18-01-08: Hoy dediqué la sección literaria del programa de radio de la UNEY a Adriano González León. Adriano murió el sábado 12. El domingo pasado, recién llegado de Buenos Aires, compré la prensa en Caracas y vi la noticia de su muerte. Este año Adriano habría cumplido 77, la cifra prodigiosa. Fue González León en los sesenta uno de los mejores narradores venezolanos. En los noventa, ya Viejo, siguió siéndolo y es que nadie escribe de balde una obra maestra como País Portátil.
Como de costumbre, el azar concurrente hizo de las suyas. Resulta que en estos días busqué en mi desordenada biblioteca todos los libros de Adriano. Extrañamente los conseguí sin mayores dificultades, salvo uno: Hombre que daba sed. De ese libro tengo la primera edición, la de Jorge Alvarez, de 1967, que compré en la librería Suma al poco tiempo de su salida. Bien. Ese delgado volumen se demoró en aparecer hasta que mi memoria se iluminó y me fue guiando a la parte oculta del estante que lo alojaba. Lo saqué de allí con alegría y abrí sus páginas para leer Madán Clotilde. Al pasar sus páginas para llegar al cuento deseado, vi una hoja amarilla doblada. La saqué y abrí. Sorpresa. Era la copia de una planilla del Banco de Maracaibo: una planilla de transferencias fechada el 13 de enero de 1975. En ella mi papá me enviaba tres mil bolívares. Recordé de inmediato que para esa fecha yo estaba de visita en Venezuela. Vivía entonces en España y había venido a pasar las vacaciones de navidad y año nuevo en Barquisimeto. Estaba por retornar a Barcelona y seguramente le había pedido a mi padre dinero para pagar el pasaje comprado por mí a crédito. Me lo envió mediante esa transferencia, cuya planilla tiene su amorosa firma. Es una copia (la que le que queda al cliente), pero la firma es nítida, visible, rotunda: “J.M. Castillo D”. Pienso: Adriano murió y mi padre también. Uno el siete (mi papá) y otro el doce (Adriano). Yo llegué a Venezuela el 13 y, como ya dije, me enteré de la muerte de González León ese mismo día. La planilla de la transferencia que me hizo mi padre tiene también esa fecha.

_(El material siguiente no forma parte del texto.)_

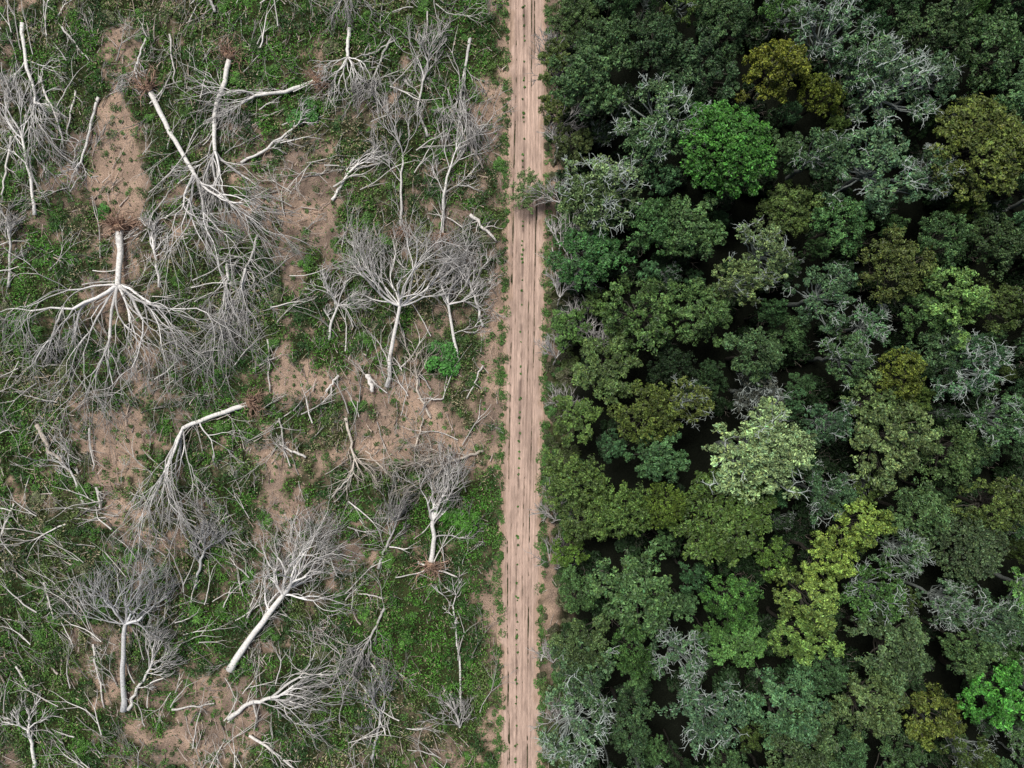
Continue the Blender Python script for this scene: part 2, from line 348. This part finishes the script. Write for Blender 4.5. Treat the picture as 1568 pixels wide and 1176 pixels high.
fallen([(130,770),(120,740),(112,720)],.15,60,40,4,white=.85,rise=.4,lv=4)
fallen([(655,210),(640,170),(648,130)],.14,90,18,5,white=.8,rise=.5,ang=(.12,.4))
fallen([(660,640),(640,600),(640,580)],.12,70,50,5,tone=warm,white=.8,rise=.4,lv=4)
fallen([(505,520),(510,490),(520,470)],.15,70,50,6,white=.95,rise=.8,lv=4,nch=(4,3,3))
fallen([(740,500),(730,460),(722,440)],.15,80,45,6,white=1.,rise=.9,lv=4,dirdeg=100,nch=(4,3,3))
fallen([(600,60),(585,90),(575,120)],.14,60,30,5,white=.6,rise=.5,lv=4)
fallen([(100,470),(90,500),(85,520)],.15,60,40,5,white=.75,rise=.5,lv=4)
fallen([(590,930),(575,960),(568,975)],.15,70,30,5,white=.6,rise=.5,ang=(.12,.45))
for px,py,dd,RR,ww in [(852,470,80,55,.85),(868,440,60,45,.75),(905,545,95,60,.85),(880,520,70,55,.8),(850,150,85,60,.6),(845,110,95,50,.6),(855,215,60,45,.6),(845,800,100,45,.7),(850,870,80,50,.6),(842,1010,95,35,.7),(860,640,85,45,.65),(850,1100,80,45,.7),(852,330,120,50,.7),(852,395,75,50,.9),(848,250,80,45,.7),(846,560,95,45,.7)]:
    fallen([(px,py),(px+2,py-6),(px+3,py-10)],.08,RR,60,7,white=ww,rise=3.0,flat=1,dirdeg=dd,lat=0,lv=4,nch=(3,3,3),name='dead_shrub',rm=.036)

# loose logs
def log(pts,r,white=1.,tone=(1,1,1)):
    mb=MB();p2=resample([W(*p) for p in pts],9);p2[1:-1]+=rng.normal(0,.08,(7,2))
    P=np.c_[p2,np.maximum(gz(p2[:,0],p2[:,1]),0)+r*.8+rng.uniform(.15,.45)]
    rad=np.linspace(r,r*.6,9)*rng.uniform(.9,1.1,9)
    P=np.vstack([P[0]+(P[0]-P[1])*.01,P,P[-1]+(P[-1]-P[-2])*.01]);rad=np.r_[.01,rad,.01]
    tubes(mb,P[None],rad[None],np.array([.76,.72,.67])*white*np.array(tone),7)
    k=rng.integers(2,8,3);dd=norm(P[k+1]-P[k]);a=rng.choice([-1,1],3)*rng.uniform(.4,.9,3)
    D=np.stack([dd[:,0]*np.cos(a)-dd[:,1]*np.sin(a),dd[:,0]*np.sin(a)+dd[:,1]*np.cos(a),rng.uniform(0,.4,3)],1)
    for p,q in grow(P[k],D,rng.uniform(.6,1.6,3),np.full(3,r*.4),2,[3],zmin=.1): tubes(mb,p,q,np.array([.6,.57,.53])*white,4)
    obj('fallen_log',mb.mesh('fallen_log',[M_wood]))
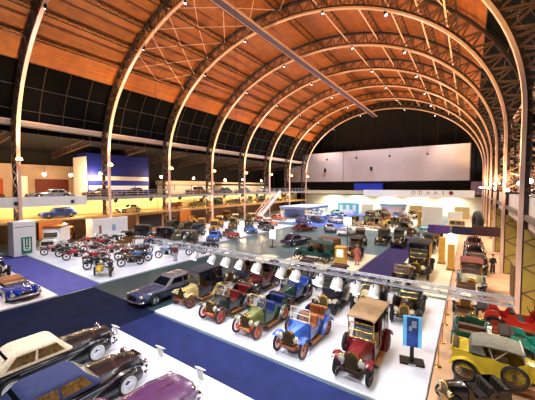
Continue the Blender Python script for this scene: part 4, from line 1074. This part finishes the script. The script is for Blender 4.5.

Concluyo que las concurrencias del azar son infinitas. Sin mucho rebuscar encuentro ahora en mi memoria una conversación con Adriano de hace año y medio, en Valencia, en la que hablamos de un cine de Valera que conocí por mi papá durante un viaje inolvidable a la ciudad de Adriano: el Cinelandia. Allí vi con Balbino, el chofer de mi papá, una película mexicana: Dos gallos en palenque. Nos habíamos hospedado en el legendario Hotel Haack, cercano a la plaza.
Contemplar una montaña todos los días, antes de subir a la chevrolet azul, fue uno de los actos más hermosos de la infancia que entonces estaba por dejar. Desde esa época adoro a Valera y más la adoré cuando en el 67 descubrí a Adriano y supe que mi admirado escritor había nacido allí.